Because of the density of the population, but also the age of
humanity in those particular regions.
So when you are talking about a tribe
you are really undermining the enormity of this whole
historic and cultural experience.
So for those people who were Yoruba, Igbo, Akan, House of
Fulani who had established governments and governed in
autonomous environments to be dismantled, and I think we
talked about being dismembered before we could be
remembered to use Toni Morrison's phrase, was a
traumatic experience beyond belief.
So the idea of talking about Nigeria, for example, where most
of my work is done, is complicated by the fact that
inside of this place called Nigeria actually exists four or
five other countries, not to mention the smaller ethnic
groups, but actual living, political, viable situations.
And this was one of Nkrumah's problems when he came to power
because the chiefs wanted to maintain control
over their particular regions.
And the Akan have three major kings, they call them chiefs,
but they were actually kings of their own regions.

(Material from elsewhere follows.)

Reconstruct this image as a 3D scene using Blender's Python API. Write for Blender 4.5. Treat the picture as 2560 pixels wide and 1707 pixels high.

So this complicates our understanding of Pan-Africanism,
but also complicates some of the issues and obscures some of
these issues that became very important for us
to grapple with in the 21st century.
St. Claire Drake, for example, provides the seasoning for our
elephant by making a distinction between traditional or racial
Pan-Africanism and continental Pan-Africanism.
Drake defines traditional or racial Pan-Africanism,
I think this is what you would call classical Pan-Africanism,
as the unity of sentiment and actions between
individuals in Africa and the diaspora.
He states, "Worldwide black consciousness is a psychological
reserve that can be mobilized to achieve local ends as well as to
aid others as the liberation struggle continues".